**GOAL OF THE EXERCISE**: Extract, unchanged, each line of the listing below from its first line through the line that contains "hb.build('basket_bracket',M['galv'],H)", inclusive, and nothing else.

* BEGIN DATA SUPPLIED *

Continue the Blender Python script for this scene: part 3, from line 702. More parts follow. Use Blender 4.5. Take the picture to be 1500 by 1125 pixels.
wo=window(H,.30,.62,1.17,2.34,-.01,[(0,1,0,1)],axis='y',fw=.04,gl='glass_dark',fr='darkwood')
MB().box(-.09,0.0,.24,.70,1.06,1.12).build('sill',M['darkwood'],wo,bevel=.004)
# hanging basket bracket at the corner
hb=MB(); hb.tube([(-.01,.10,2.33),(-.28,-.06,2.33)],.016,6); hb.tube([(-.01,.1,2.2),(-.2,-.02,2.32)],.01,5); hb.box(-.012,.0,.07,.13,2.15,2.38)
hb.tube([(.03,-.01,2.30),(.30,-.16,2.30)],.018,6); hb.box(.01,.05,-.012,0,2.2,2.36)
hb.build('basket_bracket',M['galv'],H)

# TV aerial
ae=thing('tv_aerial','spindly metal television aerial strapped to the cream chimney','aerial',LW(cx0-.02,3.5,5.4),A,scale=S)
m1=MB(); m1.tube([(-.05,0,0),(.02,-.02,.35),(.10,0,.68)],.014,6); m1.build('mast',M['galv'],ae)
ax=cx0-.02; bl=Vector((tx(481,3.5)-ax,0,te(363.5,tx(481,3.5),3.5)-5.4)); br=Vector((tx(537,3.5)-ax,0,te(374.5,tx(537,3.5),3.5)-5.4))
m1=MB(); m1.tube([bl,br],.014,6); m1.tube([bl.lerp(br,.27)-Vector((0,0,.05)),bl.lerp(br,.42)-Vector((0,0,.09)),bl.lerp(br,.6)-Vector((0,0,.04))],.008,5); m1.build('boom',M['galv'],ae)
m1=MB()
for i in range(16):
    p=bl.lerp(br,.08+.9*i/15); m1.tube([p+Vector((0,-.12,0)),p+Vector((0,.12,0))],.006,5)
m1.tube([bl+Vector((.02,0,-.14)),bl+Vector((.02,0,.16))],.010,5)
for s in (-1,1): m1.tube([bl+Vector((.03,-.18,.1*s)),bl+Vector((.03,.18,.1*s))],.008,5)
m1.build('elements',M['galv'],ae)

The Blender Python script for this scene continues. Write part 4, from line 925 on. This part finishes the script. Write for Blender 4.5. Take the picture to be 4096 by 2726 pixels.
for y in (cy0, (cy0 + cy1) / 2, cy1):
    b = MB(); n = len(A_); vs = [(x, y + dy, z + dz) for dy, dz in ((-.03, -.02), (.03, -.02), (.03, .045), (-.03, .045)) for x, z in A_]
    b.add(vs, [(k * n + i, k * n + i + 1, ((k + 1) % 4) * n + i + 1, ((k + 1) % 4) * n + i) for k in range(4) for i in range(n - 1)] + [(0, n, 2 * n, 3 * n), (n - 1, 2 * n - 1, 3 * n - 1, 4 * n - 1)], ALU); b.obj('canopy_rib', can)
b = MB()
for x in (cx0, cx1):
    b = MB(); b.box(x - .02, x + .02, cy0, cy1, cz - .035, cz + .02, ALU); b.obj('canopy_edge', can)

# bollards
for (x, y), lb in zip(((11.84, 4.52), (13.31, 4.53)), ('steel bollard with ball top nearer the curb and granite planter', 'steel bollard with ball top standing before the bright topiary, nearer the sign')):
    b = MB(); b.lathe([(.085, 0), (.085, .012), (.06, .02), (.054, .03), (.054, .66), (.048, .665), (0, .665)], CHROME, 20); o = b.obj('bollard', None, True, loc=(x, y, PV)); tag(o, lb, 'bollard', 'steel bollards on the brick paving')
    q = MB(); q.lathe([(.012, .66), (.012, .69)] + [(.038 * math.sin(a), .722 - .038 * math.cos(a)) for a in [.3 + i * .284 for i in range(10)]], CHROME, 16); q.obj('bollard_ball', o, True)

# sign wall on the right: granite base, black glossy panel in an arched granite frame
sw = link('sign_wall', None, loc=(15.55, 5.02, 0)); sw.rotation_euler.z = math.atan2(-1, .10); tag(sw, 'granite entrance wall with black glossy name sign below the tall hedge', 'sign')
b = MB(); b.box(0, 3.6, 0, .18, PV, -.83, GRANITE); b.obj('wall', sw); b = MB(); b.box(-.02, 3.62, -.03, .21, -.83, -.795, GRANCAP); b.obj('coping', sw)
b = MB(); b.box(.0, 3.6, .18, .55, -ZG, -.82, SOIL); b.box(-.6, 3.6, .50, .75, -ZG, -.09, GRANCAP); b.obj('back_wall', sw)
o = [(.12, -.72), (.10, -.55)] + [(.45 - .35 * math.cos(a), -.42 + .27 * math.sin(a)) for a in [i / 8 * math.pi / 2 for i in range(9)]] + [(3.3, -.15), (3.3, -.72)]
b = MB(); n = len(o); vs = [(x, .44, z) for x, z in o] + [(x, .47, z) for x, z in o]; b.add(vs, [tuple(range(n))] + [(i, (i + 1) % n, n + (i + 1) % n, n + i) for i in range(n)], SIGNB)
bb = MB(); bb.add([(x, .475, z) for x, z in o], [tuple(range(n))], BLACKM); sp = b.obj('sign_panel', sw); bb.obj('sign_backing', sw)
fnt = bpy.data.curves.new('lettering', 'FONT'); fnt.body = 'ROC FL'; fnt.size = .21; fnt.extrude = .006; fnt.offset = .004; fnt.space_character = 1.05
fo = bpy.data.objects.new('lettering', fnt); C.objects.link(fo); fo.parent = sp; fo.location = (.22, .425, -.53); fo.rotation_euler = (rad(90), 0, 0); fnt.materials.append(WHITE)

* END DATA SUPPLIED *

**ANSWER BELOW**:
Continue the Blender Python script for this scene: part 3, from line 702. More parts follow. Use Blender 4.5. Take the picture to be 1500 by 1125 pixels.
wo=window(H,.30,.62,1.17,2.34,-.01,[(0,1,0,1)],axis='y',fw=.04,gl='glass_dark',fr='darkwood')
MB().box(-.09,0.0,.24,.70,1.06,1.12).build('sill',M['darkwood'],wo,bevel=.004)
# hanging basket bracket at the corner
hb=MB(); hb.tube([(-.01,.10,2.33),(-.28,-.06,2.33)],.016,6); hb.tube([(-.01,.1,2.2),(-.2,-.02,2.32)],.01,5); hb.box(-.012,.0,.07,.13,2.15,2.38)
hb.tube([(.03,-.01,2.30),(.30,-.16,2.30)],.018,6); hb.box(.01,.05,-.012,0,2.2,2.36)
hb.build('basket_bracket',M['galv'],H)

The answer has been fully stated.